Tuesday, 17 February 2009

SSO Concert: Music for Valentine's Day / Review

Singapore Symphony Orchestra
OKKO KAMU, Conductor
Saturday (14 February 2009)
Esplanade Concert Hall

This review was published in The Straits Times on 16 February 2009

The Singapore Symphony Orchestra’s much-loved Valentine’s Day concerts have traditionally highlighted forbidden love. Romeo and Juliet, Pelleas and Melisande, and the Butterfly Lovers all had their ill-fated romances fleshed out in music. This year’s offerings provided a wider spectrum of that thing called “love”.

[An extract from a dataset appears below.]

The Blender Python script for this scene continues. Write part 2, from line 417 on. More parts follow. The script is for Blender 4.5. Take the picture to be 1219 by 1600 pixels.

“Lust” began the evening with Venusberg Music from Wagner’s opera Tannhäuser. Taking a detour from the Overture, bacchanalian delights ruled with whooping French horns and fluttering trumpets, and pulses set racing with each turn from Principal Guest Conductor Okko Kamu’s (left) baton. While the fast music thrilled, even greater satisfaction was to be found in its detumescence. Clarinettist Jerry Chae’s long-breathed solos supplied that fine glistening sheen that suggested Tannhauser’s carnal revelries were genuine, not faked.

“Narcissism” came next with Venezuelan wunderkind Sergio Tiempo’s (left) no-holds-barred view of Liszt’s First Piano Concerto. His prodigious fingers were equipped with the fastest and loudest octaves, befitting one of the wildest stallions from Martha Argerich’s stable of young virtuosi, but many of his artistic decisions – mostly self-indulgent - may be called into question. Seldom has the nocturne-like solo in the slow movement lurched with such motion sickness-inducing rubato, dotted with misplaced accents and agogic pauses, for example. At least he wasn’t boring.

The Prelude and Liebestod (Love and Death) from Wagner’s Tristan And Isolde, the best 17 minutes of the 4-hour long opera, was arguably the least successful outing. The transition between pieces could have been subtler and more seamless, while the rapturous climax, with a feverish Tristan ebbing within Isolde’s arms, sounding more polite than overwhelming.

More earthy pleasures in Ravel’s Suite No.2 from the mythic ballet Daphnis And Chloe were however captured spot on, from the erotic tittering of birdsong in Daybreak to the orgiastic dances that followed. Principal Flautist Jin Ta’s wonderfully fluent passages set the tone for a show of solo and ensemble excellence.

Perhaps the greatest love of all is the largesse and generosity of one who sets a loved one free; that of the aging Marschallin and her young lover Octavian in Richard Strauss’ opera Der Rosenkavalier. Its 25-minute long Symphonic Suite provided the icing on this year’s confections, as the orchestra journeyed from intoxicating champagne and perfumed harmonies, passionate declarations with concertmaster Alexander Souptel’s wistful solos, to the grand apotheosis of the Viennese waltz. And the house erupted with a roar of cheers.